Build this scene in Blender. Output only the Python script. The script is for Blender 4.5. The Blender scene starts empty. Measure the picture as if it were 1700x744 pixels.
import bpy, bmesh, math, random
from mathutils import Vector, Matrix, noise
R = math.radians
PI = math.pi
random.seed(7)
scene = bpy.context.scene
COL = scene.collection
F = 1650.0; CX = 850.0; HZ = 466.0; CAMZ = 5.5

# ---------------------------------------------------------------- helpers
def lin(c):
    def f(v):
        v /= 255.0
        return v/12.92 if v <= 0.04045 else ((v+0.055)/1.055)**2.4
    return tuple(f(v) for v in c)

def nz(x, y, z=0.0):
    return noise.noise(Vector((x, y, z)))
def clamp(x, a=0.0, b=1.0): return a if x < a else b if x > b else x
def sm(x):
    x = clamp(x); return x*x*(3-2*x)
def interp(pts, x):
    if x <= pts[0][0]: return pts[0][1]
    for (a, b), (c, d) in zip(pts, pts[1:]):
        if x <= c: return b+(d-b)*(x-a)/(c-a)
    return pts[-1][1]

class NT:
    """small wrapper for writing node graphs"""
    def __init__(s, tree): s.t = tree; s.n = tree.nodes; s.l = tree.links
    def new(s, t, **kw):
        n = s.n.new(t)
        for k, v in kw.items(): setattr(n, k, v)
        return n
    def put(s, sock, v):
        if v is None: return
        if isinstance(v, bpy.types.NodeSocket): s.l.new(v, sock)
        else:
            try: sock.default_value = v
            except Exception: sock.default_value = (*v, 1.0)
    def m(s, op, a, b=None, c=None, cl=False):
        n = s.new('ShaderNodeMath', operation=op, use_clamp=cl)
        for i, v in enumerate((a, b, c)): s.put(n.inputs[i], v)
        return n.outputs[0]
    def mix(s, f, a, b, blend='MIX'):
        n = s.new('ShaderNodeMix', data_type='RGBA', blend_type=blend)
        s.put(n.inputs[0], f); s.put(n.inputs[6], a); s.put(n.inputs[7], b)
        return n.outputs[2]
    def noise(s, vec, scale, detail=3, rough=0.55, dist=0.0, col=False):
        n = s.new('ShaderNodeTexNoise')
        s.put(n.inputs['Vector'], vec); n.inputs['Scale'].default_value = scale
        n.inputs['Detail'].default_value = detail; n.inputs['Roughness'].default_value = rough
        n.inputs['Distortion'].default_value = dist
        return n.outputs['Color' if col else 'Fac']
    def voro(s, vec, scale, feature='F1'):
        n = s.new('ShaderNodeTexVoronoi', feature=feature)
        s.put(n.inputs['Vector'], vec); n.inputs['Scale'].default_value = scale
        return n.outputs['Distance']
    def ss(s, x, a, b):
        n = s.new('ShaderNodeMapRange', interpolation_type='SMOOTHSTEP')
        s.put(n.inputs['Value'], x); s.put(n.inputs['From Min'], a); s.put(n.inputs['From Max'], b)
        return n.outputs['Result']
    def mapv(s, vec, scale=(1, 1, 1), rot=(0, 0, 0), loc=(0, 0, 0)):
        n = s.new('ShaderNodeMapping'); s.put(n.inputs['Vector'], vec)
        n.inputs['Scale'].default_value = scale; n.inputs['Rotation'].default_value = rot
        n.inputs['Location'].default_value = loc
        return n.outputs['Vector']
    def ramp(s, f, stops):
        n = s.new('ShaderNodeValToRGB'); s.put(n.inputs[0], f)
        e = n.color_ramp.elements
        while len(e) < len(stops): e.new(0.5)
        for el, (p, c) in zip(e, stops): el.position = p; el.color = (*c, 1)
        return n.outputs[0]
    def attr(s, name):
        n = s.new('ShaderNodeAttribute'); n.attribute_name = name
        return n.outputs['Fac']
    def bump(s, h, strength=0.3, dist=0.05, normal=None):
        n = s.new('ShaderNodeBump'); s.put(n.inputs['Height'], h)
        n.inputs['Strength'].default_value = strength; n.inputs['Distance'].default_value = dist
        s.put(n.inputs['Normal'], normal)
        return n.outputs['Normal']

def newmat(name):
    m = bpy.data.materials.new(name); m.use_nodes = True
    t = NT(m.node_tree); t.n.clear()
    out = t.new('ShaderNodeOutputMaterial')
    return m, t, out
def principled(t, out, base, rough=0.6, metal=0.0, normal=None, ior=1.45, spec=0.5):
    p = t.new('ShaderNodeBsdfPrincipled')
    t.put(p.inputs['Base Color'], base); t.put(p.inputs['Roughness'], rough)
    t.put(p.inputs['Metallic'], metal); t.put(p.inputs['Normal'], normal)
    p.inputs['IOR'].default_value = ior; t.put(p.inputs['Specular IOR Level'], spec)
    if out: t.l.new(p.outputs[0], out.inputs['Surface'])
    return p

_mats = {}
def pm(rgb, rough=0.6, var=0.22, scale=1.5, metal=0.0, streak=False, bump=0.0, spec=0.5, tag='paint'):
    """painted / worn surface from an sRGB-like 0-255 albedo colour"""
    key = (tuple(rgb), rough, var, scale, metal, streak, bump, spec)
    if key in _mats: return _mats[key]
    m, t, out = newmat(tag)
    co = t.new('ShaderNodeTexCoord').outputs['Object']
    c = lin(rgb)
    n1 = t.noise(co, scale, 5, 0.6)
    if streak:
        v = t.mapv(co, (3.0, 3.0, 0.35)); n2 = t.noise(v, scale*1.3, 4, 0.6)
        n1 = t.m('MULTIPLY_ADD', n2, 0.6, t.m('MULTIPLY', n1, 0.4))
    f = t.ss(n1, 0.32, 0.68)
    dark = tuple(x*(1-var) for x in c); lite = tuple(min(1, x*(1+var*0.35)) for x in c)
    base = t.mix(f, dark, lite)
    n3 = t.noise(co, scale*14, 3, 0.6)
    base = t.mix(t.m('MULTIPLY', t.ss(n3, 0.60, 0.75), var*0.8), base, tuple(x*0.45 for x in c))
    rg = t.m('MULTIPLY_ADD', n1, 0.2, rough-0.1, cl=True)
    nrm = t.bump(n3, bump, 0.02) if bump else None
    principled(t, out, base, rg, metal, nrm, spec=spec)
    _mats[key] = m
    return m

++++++

INSTRUCTIONS TO FOLLOW
Quote verbatim the opening lines of the listing above, ending with the line where "return tuple(f(v) for v in c)" appears; include both endpoints and nothing more.

SOLUTION TO THE EXERCISE
Build this scene in Blender. Output only the Python script. The script is for Blender 4.5. The Blender scene starts empty. Measure the picture as if it were 1700x744 pixels.
import bpy, bmesh, math, random
from mathutils import Vector, Matrix, noise
R = math.radians
PI = math.pi
random.seed(7)
scene = bpy.context.scene
COL = scene.collection
F = 1650.0; CX = 850.0; HZ = 466.0; CAMZ = 5.5

# ---------------------------------------------------------------- helpers
def lin(c):
    def f(v):
        v /= 255.0
        return v/12.92 if v <= 0.04045 else ((v+0.055)/1.055)**2.4
    return tuple(f(v) for v in c)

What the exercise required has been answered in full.